### WHAT THE EXERCISE ASKS:
Starting at the first line of the listing below, repeat each line up to and including the one containing "iy = [-.6, 1.4, 3.62, 5.9, 8.3, 10.4, 12.6]". Leave out pictures.

Scene script records:
:::

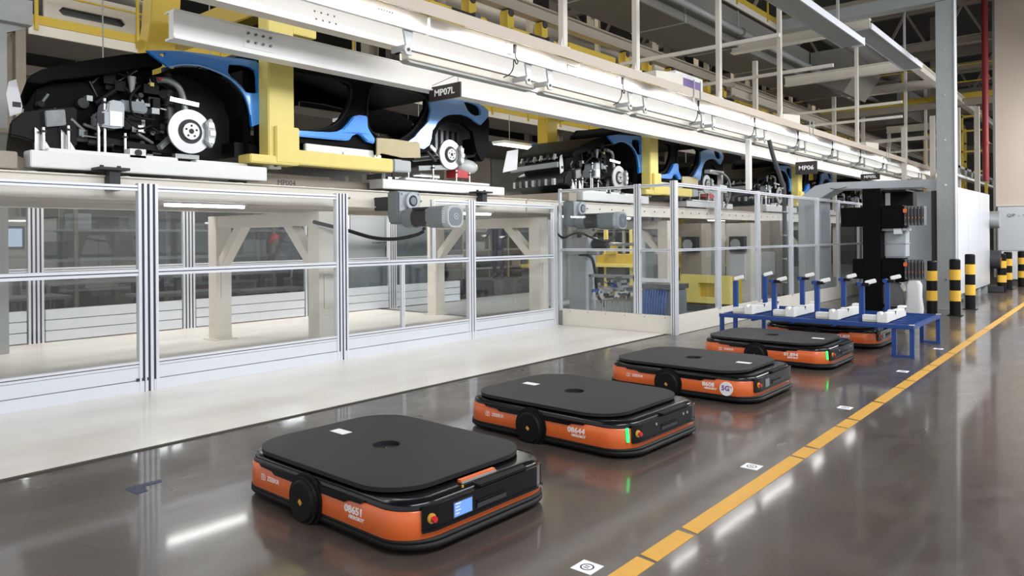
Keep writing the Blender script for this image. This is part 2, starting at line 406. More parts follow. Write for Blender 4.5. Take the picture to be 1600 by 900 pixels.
# mid rail of the crossing is lower than that of the long side
part_profile('post', w, 'Y', CY, -7.53, -7.49, .25, 2.34, 1)
part_profile('post', w, 'Y', CY, -6.04, -5.93, .29, 2.34, 2)
part_profile('post', w, 'Y', CY, -5.39, -5.30, .0, 2.36, 2, t=.09)
bx('kick_panel', (-7.46, -5.36, CY-.02, CY+.02, .004, .285), 'cream', w, .003)
m = MB()
for i in range(6): m.cyl((-7.3+i*.36, CY-.02, .25), (-7.3+i*.36, CY-.026, .25), .008, 'darksteel', 8)
m.build('screws', w)
EX = -5.34
ey = [10.16, 11.63, 13.34, 15.08, 16.7, 18.22, 19.92, 21.37]
for i, (a, b) in enumerate(zip(ey, ey[1:])):
    zt = 2.30
    part_profile('top_rail', w, 'X', EX, a, b, zt-.02, zt+.03, 1, vert=False)
    part_profile('mid_rail', w, 'X', EX, a, b, 1.275, 1.315, 1, vert=False)
    pane(w, 'X', EX, a, b, 1.315, zt-.02); pane(w, 'X', EX, a, b, .30, 1.275)
    part_profile('post', w, 'X', EX, b-.06, b+.06, .28, 2.34, 2, t=.06)
    bx('kick_panel', (EX-.02, EX+.02, a+.004, b-.004, .004, .30), 'cream', w, .003)

# ---------------------------------------------------------------- inner fence on the far side of the line
IX = -12.3
w = thing('inner_fence', 'aluminium fence with glass panes behind the conveyor legs, seen through the front fence', 'fence', (IX, 5, 0))
iy = [-.6, 1.4, 3.62, 5.9, 8.3, 10.4, 12.6]
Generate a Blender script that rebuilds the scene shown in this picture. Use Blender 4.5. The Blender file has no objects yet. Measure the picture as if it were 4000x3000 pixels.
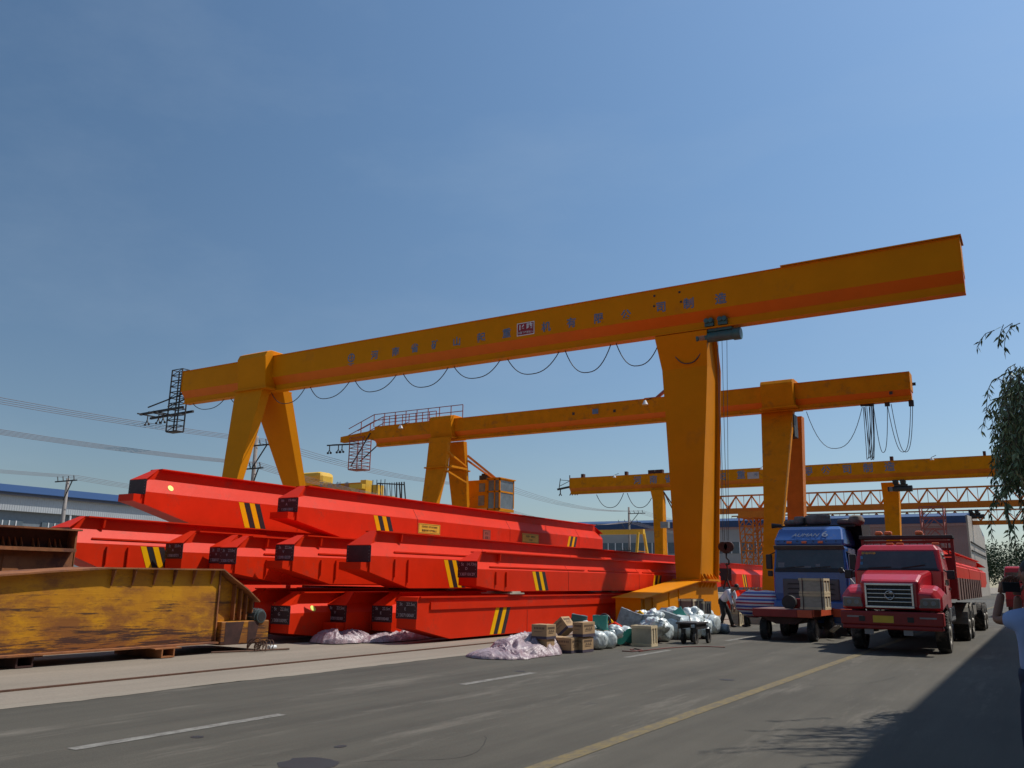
import bpy, bmesh, math, random
from mathutils import Vector, Matrix, noise
R = math.radians
sc = bpy.context.scene
COL = sc.collection

# ------------------------------------------------------------------ camera
CAM_H = 1.6; FPX = 3300.0
PIT, ROL, YAW = R(13.0), R(0.9), R(31.9)
_cy, _sy = math.cos(YAW), math.sin(YAW)
FW = Vector((-_sy*math.cos(PIT), _cy*math.cos(PIT), math.sin(PIT)))
_rt = Vector((_cy, _sy, 0)); _up = _rt.cross(FW)
RT = math.cos(ROL)*_rt + math.sin(ROL)*_up
UP = -math.sin(ROL)*_rt + math.cos(ROL)*_up
CP = Vector((0, 0, CAM_H))
cam_d = bpy.data.cameras.new('camera'); cam = bpy.data.objects.new('camera', cam_d); COL.objects.link(cam)
cam_d.sensor_width = 36; cam_d.lens = FPX/4000*36; cam_d.clip_end = 3000; cam_d.clip_start = .1
m3 = Matrix((RT, UP, -FW)).transposed()
cam.matrix_world = Matrix.Translation(CP) @ m3.to_4x4()
sc.camera = cam

# ------------------------------------------------------------------ sky, sun, exposure
SUN = Vector((1.0, 1.25, 2.5)).normalized()          # direction towards the sun
elev = math.asin(SUN.z); azim = math.atan2(SUN.x, SUN.y)   # azimuth clockwise from +Y
w = bpy.data.worlds.new('World'); sc.world = w; w.use_nodes = True
nt = w.node_tree; bg = nt.nodes['Background']
sky = nt.nodes.new('ShaderNodeTexSky'); sky.sky_type = 'NISHITA'; sky.sun_disc = False
sky.sun_elevation = elev; sky.sun_rotation = azim
sky.air_density = 1.0; sky.dust_density = 0.6; sky.ozone_density = 2.0; sky.altitude = 80
# summer haze: the sky is brighter towards the sun's side and stays a clear blue higher up
gtc = nt.nodes.new('ShaderNodeTexCoord')
def wdot(v):
    d = nt.nodes.new('ShaderNodeVectorMath'); d.operation = 'DOT_PRODUCT'; nt.links.new(gtc.outputs['Generated'], d.inputs[0]); d.inputs[1].default_value = v; return d.outputs['Value']
def wmath(op, a, b):
    d = nt.nodes.new('ShaderNodeMath'); d.operation = op
    for i, v in ((0, a), (1, b)):
        if isinstance(v, (int, float)): d.inputs[i].default_value = v
        else: nt.links.new(v, d.inputs[i])
    return d.outputs[0]
_sh = Vector((SUN.x, SUN.y, 0)).normalized()
wz = wmath('MAXIMUM', wdot((0, 0, 1)), 0.0); ws = wdot(tuple(_sh))
wf = wmath('ADD', wmath('MULTIPLY', wz, wmath('ADD', 1.15, wmath('MULTIPLY', ws, 0.75))), wmath('ADD', 1.0, wmath('MULTIPLY', wmath('MAXIMUM', ws, -0.1), 0.30)))
wmx = nt.nodes.new('ShaderNodeVectorMath'); wmx.operation = 'SCALE'
tint = nt.nodes.new('ShaderNodeMix'); tint.data_type = 'RGBA'; tint.blend_type = 'MULTIPLY'; nt.links.new(wmath('MINIMUM', wmath('MULTIPLY', wz, 2.2), 1.0), tint.inputs[0])
nt.links.new(sky.outputs[0], tint.inputs[6]); tint.inputs[7].default_value = (0.87, 0.98, 0.98, 1)
nt.links.new(tint.outputs[2], wmx.inputs[0]); nt.links.new(wf, wmx.inputs['Scale'])
wmp = nt.nodes.new('ShaderNodeMapping'); wmp.inputs['Scale'].default_value = (1.2, 2.6, 5.0); wmp.inputs['Rotation'].default_value = (0, .3, .5); nt.links.new(gtc.outputs['Generated'], wmp.inputs[0])
wnz = nt.nodes.new('ShaderNodeTexNoise'); wnz.inputs['Scale'].default_value = 1.6; wnz.inputs['Detail'].default_value = 7; wnz.inputs['Roughness'].default_value = .6; nt.links.new(wmp.outputs[0], wnz.inputs['Vector'])
wmr = nt.nodes.new('ShaderNodeMapRange'); wmr.inputs[1].default_value = .45; wmr.inputs[2].default_value = .8; wmr.inputs[4].default_value = .10; nt.links.new(wnz.outputs[0], wmr.inputs[0])
cir = nt.nodes.new('ShaderNodeMix'); cir.data_type = 'RGBA'; nt.links.new(wmr.outputs[0], cir.inputs[0]); blu = nt.nodes.new('ShaderNodeMix'); blu.data_type = 'RGBA'; blu.blend_type = 'MULTIPLY'; blu.inputs[0].default_value = 1; blu.inputs[7].default_value = (.99, 1.015, 1.03, 1)
nt.links.new(wmx.outputs[0], blu.inputs[6]); nt.links.new(blu.outputs[2], cir.inputs[6]); cir.inputs[7].default_value = (7.5, 9.0, 10.5, 1)
nt.links.new(cir.outputs[2], bg.inputs[0]); bg.inputs[1].default_value = 0.056
sd = bpy.data.lights.new('sun', 'SUN'); sd.energy = 3.5; sd.angle = R(0.5); sd.color = (1.0, 0.95, 0.87)
so = bpy.data.objects.new('sun', sd); COL.objects.link(so)
so.rotation_euler = (-SUN).to_track_quat('-Z', 'Y').to_euler(); so.location = (30, 20, 60)
sc.view_settings.view_transform = 'Standard'; sc.view_settings.look = 'None'
sc.view_settings.gamma = 1; sc.view_settings.exposure = 0.22

# ------------------------------------------------------------------ pixel -> world helpers (photo is 4000 x 3000)
def ray(x, y): return FW*FPX + RT*(x-2000) - UP*(y-1500)
def atz(x, y, z=0.0): d = ray(x, y); return CP + d*((z-CAM_H)/d.z)
def atX(x, y, X): d = ray(x, y); return CP + d*(X/d.x)
def atY(x, y, Y): d = ray(x, y); return CP + d*(Y/d.y)

# ------------------------------------------------------------------ materials
MATS = {}
def mat(name, col, rough=.5, metal=0, spec=.5, var=.12, vscale=3, dirt=None, damt=0, dscale=1.2, bump=0, bscale=40, stretch=(1, 1, 1), coat=0, emit=None):
    if name in MATS: return MATS[name]
    m = bpy.data.materials.new(name); m.use_nodes = True; MATS[name] = m
    n = m.node_tree.nodes; l = m.node_tree.links; b = n['Principled BSDF']
    b.inputs['Roughness'].default_value = rough; b.inputs['Metallic'].default_value = metal
    b.inputs['Specular IOR Level'].default_value = spec
    if coat: b.inputs['Coat Weight'].default_value = coat; b.inputs['Coat Roughness'].default_value = .12
    tc = n.new('ShaderNodeTexCoord'); mp = n.new('ShaderNodeMapping'); mp.inputs['Scale'].default_value = stretch
    l.new(tc.outputs['Object'], mp.inputs[0])
    nz = n.new('ShaderNodeTexNoise'); nz.inputs['Scale'].default_value = vscale; nz.inputs['Detail'].default_value = 6; nz.inputs['Roughness'].default_value = .65
    l.new(mp.outputs[0], nz.inputs['Vector'])
    r1 = n.new('ShaderNodeMapRange'); r1.inputs[1].default_value = .3; r1.inputs[2].default_value = .7
    r1.inputs[3].default_value = 1-var; r1.inputs[4].default_value = 1+var
    l.new(nz.outputs[0], r1.inputs[0])
    mx = n.new('ShaderNodeMix'); mx.data_type = 'RGBA'; mx.blend_type = 'MULTIPLY'; mx.inputs[0].default_value = 1
    mx.inputs[6].default_value = (*col, 1); l.new(r1.outputs[0], mx.inputs[7])
    out = mx.outputs[2]
    if dirt:
        n2 = n.new('ShaderNodeTexNoise'); n2.inputs['Scale'].default_value = dscale; n2.inputs['Detail'].default_value = 9; n2.inputs['Roughness'].default_value = .72
        l.new(mp.outputs[0], n2.inputs['Vector'])
        r2 = n.new('ShaderNodeMapRange'); r2.inputs[1].default_value = .62-damt*.3; r2.inputs[2].default_value = .72-damt*.22
        r2.inputs[4].default_value = min(1, .35+damt)
        l.new(n2.outputs[0], r2.inputs[0])
        m2 = n.new('ShaderNodeMix'); m2.data_type = 'RGBA'; m2.inputs[7].default_value = (*dirt, 1)
        l.new(r2.outputs[0], m2.inputs[0]); l.new(out, m2.inputs[6]); out = m2.outputs[2]
    l.new(out, b.inputs['Base Color'])
    if bump:
        n3 = n.new('ShaderNodeTexNoise'); n3.inputs['Scale'].default_value = bscale; n3.inputs['Detail'].default_value = 5
        l.new(mp.outputs[0], n3.inputs['Vector'])
        bp = n.new('ShaderNodeBump'); bp.inputs['Strength'].default_value = bump; bp.inputs['Distance'].default_value = .02
        l.new(n3.outputs[0], bp.inputs['Height']); l.new(bp.outputs[0], b.inputs['Normal'])
    if emit: b.inputs['Emission Color'].default_value = (*emit, 1); b.inputs['Emission Strength'].default_value = 1
    return m

M_RED = mat('red_paint', (.70, .028, .004), .46, spec=.13, var=.08, vscale=1.2, dirt=(.42, .05, .025), damt=.22, dscale=1.6, bump=.5, bscale=1.4)
M_REDP = mat('red_primer', (.30, .07, .045), .6, var=.12)
M_SEAM = mat('weld_seam_red', (.50, .03, .012), .35, spec=.5)
M_ORG = mat('orange_paint', (.70, .235, .001), .55, spec=.08, var=.06, vscale=.8, dirt=(.50, .17, .02), damt=.10, dscale=.7)
M_ORG2 = mat('old_orange_paint', (.64, .215, .003), .6, spec=.08, var=.12, vscale=1.5, dirt=(.25, .10, .03), damt=.22, dscale=1.2)
M_BAND = mat('red_orange_band', (.72, .155, .004), .45, spec=.3, var=.06, vscale=.8)  # redder orange for the inclined lower web than for the web above
M_ORG3 = mat('deep_orange_paint', (.55, .15, .010), .55, spec=.25, var=.12, vscale=1.5)
M_YEL = mat('yellow_paint', (.72, .42, .03), .5, var=.1)
M_SYEL = mat('stripe_yellow', (.90, .46, .003), .55, spec=.08, var=.06)
M_BLK = mat('black_paint', (.018, .016, .018), .5, var=.3, vscale=8)
M_PLATE = mat('mill_scale_plate', (.028, .012, .016), .55, var=.4, vscale=9)
M_RUST = mat('rust_steel', (.10, .045, .025), .85, var=.4, vscale=6, bump=.3)
M_RUST2 = mat('dull_rusty_orange', (.30, .11, .035), .75, var=.3, vscale=2, dirt=(.10, .035, .025), damt=.45, dscale=1.3, bump=.2)
M_DRUST = mat('dark_rust', (.055, .02, .015), .8, var=.4, vscale=6)
M_DARK = mat('dark_steel', (.03, .026, .025), .6, var=.3)
M_MGREY = mat('grey_steel', (.25, .25, .25), .45, var=.2)
M_CHROME = mat('bright_metal', (.55, .56, .57), .25, metal=.9, var=.1)
M_TEAL = mat('machine_green', (.045, .12, .115), .45, var=.25, vscale=5, dirt=(.08, .08, .07), damt=.3)
M_GREEN = mat('gear_green', (.02, .20, .16), .35, var=.15)
M_BLUELET = mat('faded_blue_lettering', (.12, .17, .27), .6, var=.35, vscale=6)
M_WHITE = mat('white_paint', (.75, .75, .74), .5, var=.08)
M_SIGNR = mat('sign_red', (.30, .01, .02), .5, var=.08)
M_CHALK = mat('chalk_writing', (.42, .38, .40), .8, var=.3, vscale=30)
M_DECAL = mat('yellow_decal', (.75, .50, .04), .5, var=.08)
M_DOT = mat('lime_reflector', (.72, .82, .10), .4, var=.04)
M_CARD = mat('cardboard', (.42, .27, .14), .85, var=.12, vscale=6, bump=.1)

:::

### PROBLEM SOLUTION:
Keep writing the Blender script for this image. This is part 2, starting at line 406. More parts follow. Write for Blender 4.5. Take the picture to be 1600 by 900 pixels.
# mid rail of the crossing is lower than that of the long side
part_profile('post', w, 'Y', CY, -7.53, -7.49, .25, 2.34, 1)
part_profile('post', w, 'Y', CY, -6.04, -5.93, .29, 2.34, 2)
part_profile('post', w, 'Y', CY, -5.39, -5.30, .0, 2.36, 2, t=.09)
bx('kick_panel', (-7.46, -5.36, CY-.02, CY+.02, .004, .285), 'cream', w, .003)
m = MB()
for i in range(6): m.cyl((-7.3+i*.36, CY-.02, .25), (-7.3+i*.36, CY-.026, .25), .008, 'darksteel', 8)
m.build('screws', w)
EX = -5.34
ey = [10.16, 11.63, 13.34, 15.08, 16.7, 18.22, 19.92, 21.37]
for i, (a, b) in enumerate(zip(ey, ey[1:])):
    zt = 2.30
    part_profile('top_rail', w, 'X', EX, a, b, zt-.02, zt+.03, 1, vert=False)
    part_profile('mid_rail', w, 'X', EX, a, b, 1.275, 1.315, 1, vert=False)
    pane(w, 'X', EX, a, b, 1.315, zt-.02); pane(w, 'X', EX, a, b, .30, 1.275)
    part_profile('post', w, 'X', EX, b-.06, b+.06, .28, 2.34, 2, t=.06)
    bx('kick_panel', (EX-.02, EX+.02, a+.004, b-.004, .004, .30), 'cream', w, .003)

# ---------------------------------------------------------------- inner fence on the far side of the line
IX = -12.3
w = thing('inner_fence', 'aluminium fence with glass panes behind the conveyor legs, seen through the front fence', 'fence', (IX, 5, 0))
iy = [-.6, 1.4, 3.62, 5.9, 8.3, 10.4, 12.6]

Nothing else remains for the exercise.